While Guyana aspires to become the food basket of the Caribbean, its people are still tussling with the high cost of living and the immense markup on even locally produced products. This is according to the country’s Opposition Leader, Aubrey Norton.

The parliamentarian took to social media earlier today to comment on utterances made by President Irfaan Ali on Tuesday at the opening of the International Energy Conference at the Marriott Hotel, Kingston, Georgetown.

Norton took umbrage to Ali’s glowing portrayal of Guyana’s potential to feed the Caribbean.

“He boasts of food security and feeding the Caribbean when Guyanese cannot afford the food being produced here,” Norton said.

While Norton said he does not doubt Guyana’s potential, he lamented that no movement is being made to promote agricultural initiatives in a holistic manner. He said that agricultural sustainability is being promoted in selected districts within the country, with no policy in sight to foster a countrywide push for self-sustainability.
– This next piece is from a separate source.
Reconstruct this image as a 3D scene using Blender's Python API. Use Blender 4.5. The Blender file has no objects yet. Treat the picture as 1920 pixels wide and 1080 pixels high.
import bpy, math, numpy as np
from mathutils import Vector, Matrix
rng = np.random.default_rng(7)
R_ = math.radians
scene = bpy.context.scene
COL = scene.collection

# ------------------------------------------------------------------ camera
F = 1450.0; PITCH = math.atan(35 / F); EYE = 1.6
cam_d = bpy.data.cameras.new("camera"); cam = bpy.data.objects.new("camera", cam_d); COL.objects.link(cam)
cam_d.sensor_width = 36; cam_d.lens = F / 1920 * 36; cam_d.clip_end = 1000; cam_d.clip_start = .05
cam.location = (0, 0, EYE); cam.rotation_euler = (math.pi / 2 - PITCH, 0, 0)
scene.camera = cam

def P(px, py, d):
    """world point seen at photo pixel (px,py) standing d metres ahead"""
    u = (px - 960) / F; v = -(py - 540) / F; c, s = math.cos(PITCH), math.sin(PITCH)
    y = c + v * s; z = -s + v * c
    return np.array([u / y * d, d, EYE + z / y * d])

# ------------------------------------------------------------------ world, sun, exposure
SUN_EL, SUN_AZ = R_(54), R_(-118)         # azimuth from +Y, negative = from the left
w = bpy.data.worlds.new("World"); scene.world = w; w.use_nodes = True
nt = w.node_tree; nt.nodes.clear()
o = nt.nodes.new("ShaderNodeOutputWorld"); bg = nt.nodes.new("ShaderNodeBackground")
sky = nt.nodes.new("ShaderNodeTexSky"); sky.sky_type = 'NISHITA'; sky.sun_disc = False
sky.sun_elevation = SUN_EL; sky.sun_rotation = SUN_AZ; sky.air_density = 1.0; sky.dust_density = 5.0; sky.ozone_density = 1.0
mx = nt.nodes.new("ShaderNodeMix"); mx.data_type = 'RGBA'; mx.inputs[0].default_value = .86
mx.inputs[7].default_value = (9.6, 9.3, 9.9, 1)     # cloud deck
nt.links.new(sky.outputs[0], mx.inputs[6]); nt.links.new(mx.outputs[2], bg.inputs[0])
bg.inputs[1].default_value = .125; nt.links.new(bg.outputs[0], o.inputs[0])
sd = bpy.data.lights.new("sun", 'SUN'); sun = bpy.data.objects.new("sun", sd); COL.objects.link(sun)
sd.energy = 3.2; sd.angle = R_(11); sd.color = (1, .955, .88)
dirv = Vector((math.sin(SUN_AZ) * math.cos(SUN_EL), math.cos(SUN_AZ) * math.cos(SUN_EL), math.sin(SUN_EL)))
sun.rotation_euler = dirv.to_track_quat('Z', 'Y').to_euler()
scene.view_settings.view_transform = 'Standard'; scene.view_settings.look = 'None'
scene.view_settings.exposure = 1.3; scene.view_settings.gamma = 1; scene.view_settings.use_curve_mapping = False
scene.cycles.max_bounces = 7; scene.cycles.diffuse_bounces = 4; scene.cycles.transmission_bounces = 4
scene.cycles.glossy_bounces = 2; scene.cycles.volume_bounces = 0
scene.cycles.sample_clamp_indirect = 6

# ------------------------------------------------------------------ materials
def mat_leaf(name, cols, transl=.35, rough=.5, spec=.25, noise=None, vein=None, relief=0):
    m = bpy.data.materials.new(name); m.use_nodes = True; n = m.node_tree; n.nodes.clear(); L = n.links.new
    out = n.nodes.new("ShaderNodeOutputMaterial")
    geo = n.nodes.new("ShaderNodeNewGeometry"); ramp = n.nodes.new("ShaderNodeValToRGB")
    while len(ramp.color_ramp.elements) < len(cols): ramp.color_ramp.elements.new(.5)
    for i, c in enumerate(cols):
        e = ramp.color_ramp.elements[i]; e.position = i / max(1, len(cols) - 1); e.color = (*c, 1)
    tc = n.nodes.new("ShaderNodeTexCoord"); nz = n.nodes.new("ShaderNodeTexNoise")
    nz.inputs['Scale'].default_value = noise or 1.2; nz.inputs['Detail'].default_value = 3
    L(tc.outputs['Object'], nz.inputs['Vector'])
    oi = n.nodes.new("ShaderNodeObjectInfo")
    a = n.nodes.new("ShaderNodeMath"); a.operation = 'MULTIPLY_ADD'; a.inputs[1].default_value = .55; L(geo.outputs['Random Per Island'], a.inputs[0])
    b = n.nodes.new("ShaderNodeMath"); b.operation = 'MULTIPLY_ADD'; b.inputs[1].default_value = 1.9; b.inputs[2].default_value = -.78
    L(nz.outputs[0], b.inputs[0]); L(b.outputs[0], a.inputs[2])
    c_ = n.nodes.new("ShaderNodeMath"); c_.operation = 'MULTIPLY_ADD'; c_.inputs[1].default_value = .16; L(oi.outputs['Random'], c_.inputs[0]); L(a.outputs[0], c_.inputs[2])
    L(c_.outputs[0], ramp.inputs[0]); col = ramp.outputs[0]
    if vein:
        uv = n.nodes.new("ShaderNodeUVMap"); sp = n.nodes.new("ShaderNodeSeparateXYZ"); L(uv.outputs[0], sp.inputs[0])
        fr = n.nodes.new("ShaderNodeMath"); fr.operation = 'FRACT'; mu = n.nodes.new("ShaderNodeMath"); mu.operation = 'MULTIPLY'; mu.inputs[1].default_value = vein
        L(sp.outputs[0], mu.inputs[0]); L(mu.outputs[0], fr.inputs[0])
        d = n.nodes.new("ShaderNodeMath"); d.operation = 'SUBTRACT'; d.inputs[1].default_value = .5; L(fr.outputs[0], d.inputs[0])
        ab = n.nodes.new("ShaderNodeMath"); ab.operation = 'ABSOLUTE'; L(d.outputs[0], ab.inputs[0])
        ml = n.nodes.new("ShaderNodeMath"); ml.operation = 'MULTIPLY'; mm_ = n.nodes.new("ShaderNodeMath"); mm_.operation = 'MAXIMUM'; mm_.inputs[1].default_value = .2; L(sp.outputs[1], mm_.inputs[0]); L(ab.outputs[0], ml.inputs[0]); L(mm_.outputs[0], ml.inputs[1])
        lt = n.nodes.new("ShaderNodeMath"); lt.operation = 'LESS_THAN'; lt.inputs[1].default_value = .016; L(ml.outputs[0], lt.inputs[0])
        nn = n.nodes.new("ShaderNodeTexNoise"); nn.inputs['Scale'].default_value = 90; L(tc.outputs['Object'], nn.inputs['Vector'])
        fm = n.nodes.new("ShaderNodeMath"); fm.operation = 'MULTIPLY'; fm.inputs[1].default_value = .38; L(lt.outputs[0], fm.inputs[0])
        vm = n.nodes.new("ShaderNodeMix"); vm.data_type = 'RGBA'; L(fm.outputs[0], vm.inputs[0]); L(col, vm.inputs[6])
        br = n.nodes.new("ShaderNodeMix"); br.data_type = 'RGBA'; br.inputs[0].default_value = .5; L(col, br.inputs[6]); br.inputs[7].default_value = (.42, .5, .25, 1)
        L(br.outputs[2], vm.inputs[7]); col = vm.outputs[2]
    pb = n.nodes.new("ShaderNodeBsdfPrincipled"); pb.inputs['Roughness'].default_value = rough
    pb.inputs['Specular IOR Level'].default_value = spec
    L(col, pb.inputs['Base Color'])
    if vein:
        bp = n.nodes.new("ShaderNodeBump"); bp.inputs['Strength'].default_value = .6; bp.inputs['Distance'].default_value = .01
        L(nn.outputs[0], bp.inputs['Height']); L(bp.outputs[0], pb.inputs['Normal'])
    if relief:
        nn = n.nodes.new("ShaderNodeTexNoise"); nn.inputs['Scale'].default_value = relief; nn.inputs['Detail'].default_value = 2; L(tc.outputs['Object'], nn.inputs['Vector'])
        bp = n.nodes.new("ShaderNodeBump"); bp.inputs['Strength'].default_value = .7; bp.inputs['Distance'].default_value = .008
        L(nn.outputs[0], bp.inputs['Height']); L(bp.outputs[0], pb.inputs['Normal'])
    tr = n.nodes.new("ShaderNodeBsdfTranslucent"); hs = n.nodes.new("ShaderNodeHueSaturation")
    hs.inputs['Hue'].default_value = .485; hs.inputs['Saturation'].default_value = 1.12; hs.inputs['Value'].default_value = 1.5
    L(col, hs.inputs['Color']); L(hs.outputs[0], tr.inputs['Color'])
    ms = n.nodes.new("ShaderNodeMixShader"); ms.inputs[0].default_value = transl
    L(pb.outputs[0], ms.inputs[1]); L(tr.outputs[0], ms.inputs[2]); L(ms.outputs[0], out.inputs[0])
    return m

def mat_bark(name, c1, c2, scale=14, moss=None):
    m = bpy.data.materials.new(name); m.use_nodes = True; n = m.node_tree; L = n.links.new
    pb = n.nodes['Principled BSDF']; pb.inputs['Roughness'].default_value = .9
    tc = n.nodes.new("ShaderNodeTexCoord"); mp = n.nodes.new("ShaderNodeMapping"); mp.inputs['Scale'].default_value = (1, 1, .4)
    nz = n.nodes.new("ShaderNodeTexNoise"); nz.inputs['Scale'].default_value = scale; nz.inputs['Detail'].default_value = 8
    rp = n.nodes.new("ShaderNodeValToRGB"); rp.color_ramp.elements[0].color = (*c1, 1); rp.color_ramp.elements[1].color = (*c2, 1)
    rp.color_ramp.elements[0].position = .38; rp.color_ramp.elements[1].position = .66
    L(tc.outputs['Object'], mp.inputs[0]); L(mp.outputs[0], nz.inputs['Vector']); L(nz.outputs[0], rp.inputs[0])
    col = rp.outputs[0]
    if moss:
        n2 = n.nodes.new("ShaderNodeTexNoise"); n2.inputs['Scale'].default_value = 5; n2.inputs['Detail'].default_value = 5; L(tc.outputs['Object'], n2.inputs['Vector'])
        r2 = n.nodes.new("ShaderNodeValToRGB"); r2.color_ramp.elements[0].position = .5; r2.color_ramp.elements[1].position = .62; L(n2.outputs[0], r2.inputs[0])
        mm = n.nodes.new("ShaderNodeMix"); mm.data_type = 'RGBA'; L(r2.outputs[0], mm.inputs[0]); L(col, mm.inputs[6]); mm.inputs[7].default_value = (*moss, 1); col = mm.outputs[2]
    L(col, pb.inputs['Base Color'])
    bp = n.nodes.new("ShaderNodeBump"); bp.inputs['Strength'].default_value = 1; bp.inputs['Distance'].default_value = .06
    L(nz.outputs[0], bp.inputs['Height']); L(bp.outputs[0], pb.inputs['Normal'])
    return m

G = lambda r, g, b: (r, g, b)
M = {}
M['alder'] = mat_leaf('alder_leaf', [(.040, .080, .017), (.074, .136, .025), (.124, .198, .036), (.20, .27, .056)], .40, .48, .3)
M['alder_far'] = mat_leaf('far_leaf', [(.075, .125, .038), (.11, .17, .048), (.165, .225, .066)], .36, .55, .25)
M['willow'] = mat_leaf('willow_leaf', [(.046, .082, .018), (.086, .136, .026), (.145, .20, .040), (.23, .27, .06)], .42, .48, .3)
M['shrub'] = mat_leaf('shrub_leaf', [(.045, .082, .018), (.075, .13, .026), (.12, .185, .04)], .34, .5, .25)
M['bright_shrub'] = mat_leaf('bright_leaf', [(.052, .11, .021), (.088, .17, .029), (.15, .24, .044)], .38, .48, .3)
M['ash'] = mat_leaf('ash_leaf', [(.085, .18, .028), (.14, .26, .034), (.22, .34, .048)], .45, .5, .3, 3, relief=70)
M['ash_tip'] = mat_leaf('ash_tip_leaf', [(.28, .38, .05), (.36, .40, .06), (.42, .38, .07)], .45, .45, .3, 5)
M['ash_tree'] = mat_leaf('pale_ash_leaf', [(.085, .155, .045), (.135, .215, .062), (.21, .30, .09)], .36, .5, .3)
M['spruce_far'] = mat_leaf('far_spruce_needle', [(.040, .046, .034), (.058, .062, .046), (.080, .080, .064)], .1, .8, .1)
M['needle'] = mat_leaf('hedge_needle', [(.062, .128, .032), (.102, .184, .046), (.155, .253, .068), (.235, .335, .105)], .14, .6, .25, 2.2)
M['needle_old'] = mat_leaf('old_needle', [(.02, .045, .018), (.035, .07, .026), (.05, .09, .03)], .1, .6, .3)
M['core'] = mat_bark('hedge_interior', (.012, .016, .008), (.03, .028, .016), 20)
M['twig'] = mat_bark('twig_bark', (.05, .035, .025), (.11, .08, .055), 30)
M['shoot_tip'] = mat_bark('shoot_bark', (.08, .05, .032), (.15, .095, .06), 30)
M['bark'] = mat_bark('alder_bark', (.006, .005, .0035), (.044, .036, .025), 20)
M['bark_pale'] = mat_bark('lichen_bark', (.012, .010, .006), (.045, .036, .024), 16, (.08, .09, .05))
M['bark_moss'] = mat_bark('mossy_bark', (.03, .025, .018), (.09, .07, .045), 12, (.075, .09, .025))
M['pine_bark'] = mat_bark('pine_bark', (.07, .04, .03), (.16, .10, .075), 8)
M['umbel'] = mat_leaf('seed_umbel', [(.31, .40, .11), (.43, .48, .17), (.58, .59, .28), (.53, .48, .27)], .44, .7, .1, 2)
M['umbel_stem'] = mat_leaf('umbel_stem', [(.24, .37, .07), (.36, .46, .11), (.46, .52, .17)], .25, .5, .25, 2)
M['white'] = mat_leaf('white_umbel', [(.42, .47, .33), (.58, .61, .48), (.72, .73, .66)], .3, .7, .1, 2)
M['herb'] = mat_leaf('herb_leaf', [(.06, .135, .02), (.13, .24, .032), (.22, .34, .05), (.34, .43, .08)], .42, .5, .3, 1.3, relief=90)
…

He said that the government’s first responsibility is to ensure that the entire country is self-sufficient before embarking on such a herculean task of supplying the region with produce.

“So all this talk about feeding the Caribbean, we must first feed ourselves; we must first ensure that all regions are self-sufficient,” the Opposition Leader said.

Norton noted also that most of the agricultural activities are centralised on the low coastal plain, an area below sea level and susceptible to the damaging effects of climate change.

“The government will only prove or establish that it is serious about climate change when it begins to shift a lot of our economic activities to the highlands and not continue to make us more and more vulnerable to climate change,” he said.

Back in 2021, heavy rains and high tides resulted in several breaches along the seawalls on the eastern coast that saw several large-scale, cash crop farms being inundated, resulting in millions of dollars in losses. High salinity levels in the soil only led to more challenges with millions more being spent to make lands fertile.